Pour comprendre, il faut savoir que M. Pineau critique le gouvernement au motif qu’il tire avantage du marché du carbone pour embellir indûment le bilan de GES du Québec.

Comment est-ce possible ? C’est que le gouvernement inclut dans le bilan de GES du Québec le flot net de titres achetés par les entreprises du Québec sur le marché à des vendeurs de Californie, alors que ces entreprises du Québec n’ont pas réellement réduit leurs GES au Québec⁠1.

Or, une telle position de M. Pineau implique qu’il souhaite voir ces entreprises se priver de tels titres pour réduire leurs GES, en quelque sorte, et le cas échéant, cela aurait pour effet d’en diminuer le prix sur le marché du carbone.

Bref, sa position présentée au comité est de nature à nuire à la valeur de son placement, pas l’inverse. Où est son intérêt ?

Comme plusieurs des autres membres, M. Pineau est un environnementaliste vert foncé. Pour ses vacances, il fait du plein air. Et son Nutella, il le produit lui-même en broyant des noisettes à la machine pour éviter d’acheter du Nutella commercial avec de l’huile de palme.

Un autre membre du comité, Catherine Potvin, trouve très dommage que Pierre-Olivier Pineau ait choisi de démissionner, étant donné son expertise importante et rare.

La professeure d’écologie de l’Université McGill défend toutefois l’indépendance du comité, formé de bénévoles et d’experts dans le domaine. En France et au Royaume-Uni, de tels comités ont été influents.

Les avis du comité québécois publiés à ce jour, dit-elle, sont d’ailleurs costauds.

Le premier a exigé la fin des nouvelles autoroutes au Québec et demandé un moratoire sur la conversion des milieux naturels. Le deuxième a sonné l’alarme sur les écosystèmes. Le troisième, qui sera publié incessamment, aura des recommandations solides pour le transport lourd.

Catherine Potvin affirme qu’il est trop tôt pour juger de l’avis du comité sur le bilan gouvernemental, comme le fait M. Pineau. Le texte sera modifié au fil des discussions. « Et il sera final quand le coup de marteau sera donné », en novembre.

« Je suis très traumatisée par les changements climatiques, encore plus avec les incendies de forêt. On ne devrait pas donner d’importance à un conflit de personnalités, mais plutôt se concentrer sur les actions pour limiter les changements climatiques », dit-elle.

Mais justement, ces actions concrètes, sont-elles bien implantées, bien mesurées ? Les avis du comité donnent-ils des fruits ? Où sont les mesures d’écofiscalité qui viendraient optimiser la demande, réclamées par la majorité des experts ?

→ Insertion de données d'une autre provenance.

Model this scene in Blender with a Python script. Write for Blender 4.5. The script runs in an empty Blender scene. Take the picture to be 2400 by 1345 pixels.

Comment expliquer qu’on n’exige pas encore, minimalement, que les constructeurs de véhicules publient bien en vue dans leurs publicités la consommation d’essence et de GES de leurs produits, comme en Europe ?

La démission de l’expert en politique énergétique – l’un des rares au Québec – est bien dommage. Peut-être aurait-il dû rester tout en se retirant des discussions sur le marché du carbone, bien qu’il soit l’expert du domaine. Sauf que visiblement, Pierre-Olivier Pineau est devenu impatient devant la mollesse de nos actions, l’absence de recul de nos GES et l’impact devenu plus visible des changements climatiques.

Le gouvernement a-t-il vraiment fait pression pour embellir le rapport préliminaire afin de ne pas nuire à son image ? Ce n’est pas clair. Ce qui compte, maintenant, ce sont les mesures que le gouvernement Legault prendra pour vraiment améliorer les résultats, la transparence et la reddition.

1. Les titres en question sont des droits émis par le Québec et la Californie autorisant les entreprises détentrices à émettre une certaine quantité de GES. Ils sont notamment achetés par les entreprises qui ne sont pas en mesure de réduire réellement leurs GES, comme l’exigent les limites gouvernementales. Les titres sont ultimement achetés à des entreprises vendeuses qui, elles, parviennent à réduire leurs GES au-delà des exigences. Les entreprises du Québec sont plus nombreuses à acheter de la Californie que l’inverse et l’écart vient réduire le bilan de GES du Québec.